È chiaro che questo paradigma, che aveva lo scopo di emancipare la giustizia dalle sue forme violente del passato, intendendo secondo gli illuministi giusto e buono aspirare ad una qualche forma di “recupero” di chi commette un crimine, è stato oggi ribaltato contro chi il crimine lo subisce.

Spesso si sente dire che le posizioni di certa magistratura potrebbero essere di carattere ideologico, ma il rischio è che questa sia solo la punta dell’iceberg, sotto la quale potrebbe celarsi una perversione culturale di chi – secondo la definizione di Max Weber ha il monopolio della violenza legittima – dovrebbe garantire la tutela prioritaria dell’aggredito.

Questo è l’apice della contraddizione di uno stato di povertà intellettuale, dove la legge non punendo il colpevole ma la vittima, incita alla trasgressione che a sua volta scatena il meccanismo della sofferenza inflitta attraverso il diritto.

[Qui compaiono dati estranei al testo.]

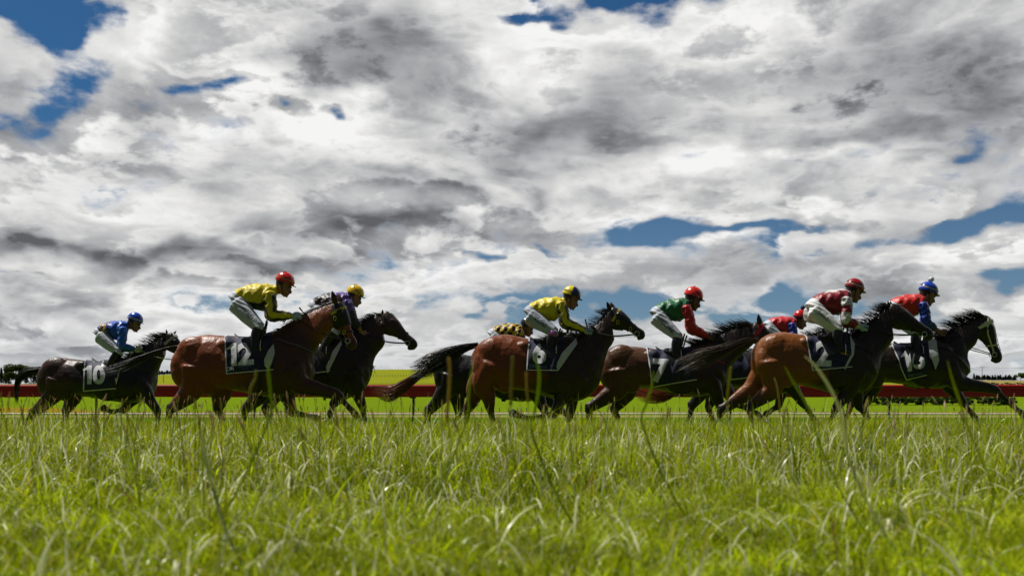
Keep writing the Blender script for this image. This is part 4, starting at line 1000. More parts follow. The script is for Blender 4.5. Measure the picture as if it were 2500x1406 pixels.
    for sg in (-1, 1):
        th_, sn, heel, toe = leg_pts(sg)
        for ch in (th_, sn): mb.add(*chain([(a, b, c, q * .86) for a, b, c, q in ch], 5, 1, 12))
        up, lo = arm_pts(sg)
        for ch in (up, lo): mb.add(*chain([(a, b, c, q * .88) for a, b, c, q in ch], 5, 1, 12))
        hand_mesh(mb, fg.P(Ha[0] - 6 * k, Ha[1], sg * .085 * S), math.atan2(-(Ha[1] - E[1]) * .5, Ha[0] - E[0]), S, -sg)
        mb.add(*chain([tuple(heel) + (.033 * S,), tuple((np.array(heel) + np.array(toe)) / 2) + (.034 * S,), tuple(toe) + (.026 * S,)], 4, 1.1, 10))
    me = remeshed(mb, 'body', .0075, 2, .5)
    def skf(co):
        c = np.tile(skin, (len(co), 1)); rel = co - c3
        X = (rel[:, 0] * ct - rel[:, 2] * st_) / m; Y = -(rel[:, 0] * st_ + rel[:, 2] * ct) / m
        hairm = ((X < .12) & (Y < 1.05) & (Y > -.6) & (np.abs(rel[:, 1]) < .9 * m) & ~((np.abs(X + .08) < .15) & (np.abs(Y - .86) < .22)) & (X > -1.1)); c[hairm] = (.02, .012, .008)
        lip = (np.abs(Y - 1.27) < .07) & (X > .7); c[lip] = skin * (.9, .55, .55); brow = (np.abs(Y - .56) < .05) & (X > .6); c[brow] = (.03, .02, .015)
        return c
    paint(me, skf); link('body', me, M['skin'], root)
    for sg in (-1, 1): MB().add(*ell(HP(.70, .76, sg * .30), (.085 * m, .10 * m, .075 * m))).build('eye', M['eye'], root)
    # ---- breeches
    mbp = MB(); mbp.add(*loft(*sect(PELV, 1.0, 1.0), pw=2.3)); mbp.add(*loft(*sect([TORSO[0], TORSO[1]], .88, .9), pw=2.2))
    for sg in (-1, 1):
        th_, sn, *_ = leg_pts(sg); P = [(th_[0][0], th_[0][1], th_[0][2], .128 * S), (th_[1][0], th_[1][1], th_[1][2], .102 * S), (th_[2][0], th_[2][1], th_[2][2], .072 * S)]
        mbp.add(*chain(P, 6, .8, 16)); mbp.add(*chain([P[-1], tuple(np.array(th_[2][:3]) * .72 + np.array(sn[1][:3]) * .28) + (.060 * S,)], 3, .9, 14))
    mp = remeshed(mbp, 'breeches', .011, 5, .5)
    bc = s.get('breeches', (.50, .54, .62)); paint(mp, lambda co: np.tile(np.array(bc), (len(co), 1)))
    # folds
    n = len(mp.vertices); co = np.empty(n * 3, np.float32); no = np.empty(n * 3, np.float32); mp.vertices.foreach_get('co', co); mp.vertices.foreach_get('normal', no); co = co.reshape(-1, 3); no = no.reshape(-1, 3)
    w = np.sin(co[:, 0] * 62 + co[:, 2] * 90 + 3 * np.sin(co[:, 2] * 17)) * .003 * S; co = co + no * w[:, None]; mp.vertices.foreach_set('co', co.ravel()); mp.update()
    bo = link('breeches', mp, M['breeches'], root)
    if s.get('name'):
        bvp = bvh_of(mp); d = K - hip; ang = math.atan2(d[1], d[0]); c_ = hip * .56 + K * .44 + np.array([-2, -4]) * k
        tb = text_bm(s['name'], c_[0], c_[1], 10.5 * k, ang, 0, .02, 4, .74)
        patch('name_lettering', fg, bvp, tb, M['strap'], bo, .006, lambda x, y: (.012, .012, .02), smooth=False)
    # ---- silks
    pal = s['silk']
    V, Fc, par = loft(*sect(TORSO, 1.0, 1.0), n=44, step=7, pw=2.25, ret=True); V = np.array(V); par = np.array(par)
    cen = V.mean(0); dr = V - np.array([0, 0, 0]); 
    t, a = par[:, 0], par[:, 1]; side = np.sin(a * 2 * math.pi)
    wr = (np.sin(t * 30 + 5 * np.sin(a * 12.6) + a * 9) * .55 + np.sin(t * 17 - a * 31) * .45) * .011 * S * np.sin(np.clip(t, 0, 1) * math.pi) ** .4
    nrm = np.stack([np.zeros(len(t)), np.sin(a * 6.283), np.cos(a * 6.283)], -1); V = V + nrm * wr[:, None]
    mbs = MB(); mbs.add(V.tolist(), Fc, [pal['torso'](ti, ai) for ti, ai in zip(t, a)]); mbs.build('silks', M['silk'], root)
    for sg in (-1, 1):
        up, lo = arm_pts(sg); P = [(up[0][0] - .015, up[0][1], up[0][2] + .0, .074 * S), (up[1][0], up[1][1], up[1][2], .067 * S), (up[2][0], up[2][1], up[2][2], .060 * S), (lo[1][0], lo[1][1], lo[1][2], .050 * S), (lo[2][0], lo[2][1], lo[2][2], .034 * S)]
        if s.get('short'): P = P[:3] + [(lo[1][0], lo[1][1], lo[1][2], .048 * S)]
        Q = cr(P, 9); n_ = 20; v, f = tube(Q[:, :3], Q[:, 3], .92, n_); v = np.array(v); m_ = len(Q); tt = np.append(np.repeat(np.arange(m_) / (m_ - 1), n_), [0, 1]); aa = np.append(np.tile(np.arange(n_) / n_, m_), [0, 0])
        cc = np.append(np.repeat(np.arange(m_), n_), [0, m_ - 1]); d = v - Q[cc, :3]; v = v + d * (.14 * np.sin(tt * 34 + 4 * np.sin(aa * 12.6)))[:, None]
        MB().add(v.tolist(), f, [pal['sleeve'](ti, ai) for ti, ai in zip(tt, aa)]).build('sleeve', M['silk'], root)
    v, f = tube([fg.P(*TM((668, 708))), fg.P(*TM((676, 710)))], .068 * S, .95, 18); MB().add(v, f, pal.get('collar', pal['torso'](.8, 0))).build('collar', M['silk'], root)
    # ---- gloves
    if s.get('glove'):
        for sg in (-1, 1):
            g_ = MB(); hand_mesh(g_, fg.P(Ha[0] - 6 * k, Ha[1], sg * .085 * S), math.atan2(-(Ha[1] - E[1]) * .5, Ha[0] - E[0]), S, -sg, .22, s['glove']); gm = remeshed(g_, 'glove', .004, 1); paint(gm, lambda co: np.tile(np.array(s['glove']), (len(co), 1))); link('glove', gm, M['skin'], root)
    # ---- boots and stirrups
    for sg in (-1, 1):
        th_, sn, heel, toe = leg_pts(sg); kn = np.array(th_[2][:3]) * .86 + np.array(sn[1][:3]) * .14
        mbb = MB(); mbb.add(*chain([tuple(kn) + (.062 * S,), tuple(sn[1][:3]) + (.062 * S,), tuple(sn[2][:3]) + (.045 * S,), tuple(np.array(heel)) + (.042 * S,)], 6, .9, 16))
        hh, tt_ = np.array(heel), np.array(toe); mbb.add(*chain([tuple(hh) + (.040 * S,), tuple((hh + tt_) / 2 + (0, 0, .012)) + (.040 * S,), tuple(tt_) + (.030 * S,)], 4, 1.0, 12)); mbb.add(*ell(tuple(hh + (-.012, 0, -.024)), (.035 * S, .03 * S, .022 * S)))
        bt = remeshed(mbb, 'boot', .008, 3); paint(bt, lambda co: np.tile(np.array((.010, .010, .011)), (len(co), 1))); bo_ = link('boot', bt, M['leather'], root)
        if s.get('cuff'):
            v, f = tube([tuple(kn + (.0, 0, .01)), tuple(kn * .45 + np.array(sn[1][:3]) * .55)], [.066 * S, .066 * S], .92, 16); MB().add(v, f, s['cuff']).build('boot_top', M['helmet'], bo_)
    # ---- helmet
    mbh = MB(); V = []; Fc = []; nn_, mm_ = 36, 14; hf = s['cap']
    cols = []
    for i in range(mm_ + 1):
        ph = (math.pi * .545) * i / mm_
        for j in range(nn_):
            a = 2 * math.pi * j / nn_; x = 1.04 * math.sin(ph) * math.cos(a); y = .84 * math.sin(ph) * math.sin(a); zz = .98 * math.cos(ph); V.append(HP(x, -zz + .12, y)); cols.append(hf(x, zz, y))
    for i in range(mm_):
        for j in range(nn_): j2 = (j + 1) % nn_; Fc.append((i * nn_ + j, (i + 1) * nn_ + j, (i + 1) * nn_ + j2, i * nn_ + j2))
    mbh.add(V, Fc, cols); he = mbh.build('helmet', M['helmet'], root)
    pk = MB(); V = []; Fc = []; n2 = 14
    for q in (0, 1, 2):
        for j in range(n2 + 1):
            a = -1.05 + 2.1 * j / n2; e = (0, .17, .30)[q] * math.cos(a * 1.35) ** .6; x = (1.03 + e) * math.cos(a * .98); y = (.84 + e * .3) * math.sin(a); V.append(HP(x, .22 + .10 * e + .05 * abs(math.sin(a)), y))
    for q in (0, 1):
        for j in range(n2): Fc.append((q * (n2 + 1) + j, q * (n2 + 1) + j + 1, (q + 1) * (n2 + 1) + j + 1, (q + 1) * (n2 + 1) + j))
    V2 = [(x, y, z_ - .006) for x, y, z_ in V]; pk.add(V, Fc, s.get('peak', hf(.9, .2, 0))); pk.add(V2, [q[::-1] for q in Fc], (.01, .01, .01)); pk.build('peak', M['helmet'], he)
    def hband(h0, tilt, w, c, nm='strap', back=0.0):
        P = []
        for j in range(41):
            a = 2 * math.pi * j / 40; h = h0 + tilt * math.cos(a); rr = math.sqrt(max(0.02, 1 - (min(abs(h), .97) / .98) ** 2)) * 1.02 if h > 0 else 1.02
            P.append(HP(1.04 * rr * math.cos(a), -h + .12, .84 * rr * math.sin(a)))
        up = np.array(HP(0, -1)) - np.array(HP(0, 0)); up /= np.linalg.norm(up); v, f = ribbon(P, [w * m] * 41, up); MB().add(v, f, c).build(nm, M['strap'], he)
    for b in s.get('bands', []): hband(*b)
    if s.get('pom'):
        b_ = MB(); rp = np.random.default_rng(3); c0 = np.array(HP(*s.get('pompos', (-.12, -1.12)))); v, f = ell(c0, (.30 * m,) * 3); b_.add(v, f, s['pom'])
        for i in range(160):
            d = rp.normal(size=3); d /= np.linalg.norm(d); v, f = ribbon([c0 + d * .27 * m, c0 + d * .345 * m], [.035 * m, .02 * m], np.cross(d, (.3, .5, .8))); b_.add(v, f, s['pom'])
        b_.build('pompom', M['cloth'], he)
    v, f = chain([HP(-.05, .2, -.86) + (.03 * m,), HP(.1, .9, -.70) + (.03 * m,), HP(.42, 1.55, -.36) + (.03 * m,), HP(.42, 1.66, 0) + (.03 * m,), HP(.42, 1.55, .36) + (.03 * m,), HP(.1, .9, .70) + (.03 * m,), HP(-.05, .2, .86) + (.03 * m,)], 4, 1, 6)
    MB().add(v, f, (.012, .012, .012)).build('chin_strap', M['strap'], he)
    # stirrups hang from the saddle on both sides, the foot in them
    for sg in (-1, 1):
        th_, sn, heel, toe = leg_pts(sg); c0 = np.array(heel) * .45 + np.array(toe) * .55 + (0, 0, -.01); P = [(c0[0], c0[1] + .055 * math.sin(a), c0[2] + .05 + .075 * math.cos(a)) for a in np.linspace(.0, 6.283, 15)]
        v, f = tube(P, .006, 1, 6, False); st = MB().add(v, f)
        top = c0 + (.06 * S, -sg * .03, .36 * S); v, f = ribbon([c0 + (0, 0, .125), c0 * .5 + top * .5 + (0, sg * .01, .06), top], [.012] * 3, (1, 0, .1)); s_o = st.build('stirrup', M['metal'], s['mount']); MB().add([tuple(q) for q in v], f, (.02, .018, .016)).build('stirrup_leather', M['strap'], s_o)
        s_o.location = (fg.b[0] - s['mount'].location.x, D - s['mount'].location.y, 0)
    return root, fg
def whip(fg, a, b, label, dy=-.09, c=(.012, .012, .012)):
    p, q = np.array(fg.P(*a, dy)), np.array(fg.P(*b, dy)); base = Vector(tuple((p + q) / 2)) + Vector(fg.b)
    rt = empty('riding_whip', base, label, 'whip'); o = np.array((p + q) / 2); p, q = p - o, q - o; d = (q - p); 
    v, f = chain([tuple(p) + (.012,), tuple(p + d * .04) + (.009,), tuple(p + d * .28) + (.0085,)], 4, 1, 8); MB().add(v, f, c).build('handle', M['strap'], rt)
    v, f = chain([tuple(p + d * .28) + (.006,), tuple(p + d * .6) + (.005,), tuple(q) + (.004,)], 4, 1, 7); MB().add(v, f, c).build('shaft', M['strap'], rt)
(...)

Gli scenari che si potrebbero prefigurare in conseguenza a tale visione della giustizia sono certamente preoccupanti e non certo orientati a mantenere un equilibrio tra le parti sociali. È ragionevole sostenere che la giustizia abbia subito una torsione negativa, e che il suo volto violento del passato stia ritornando in auge, rimettendo l’accento su quegli argomenti ipocriti relativi al crimine, che Kant ed Hegel scartavano quali argomenti parassitari, sia nel caso di riparazioni dovute alla vittima che di difesa dell’ordine pubblico.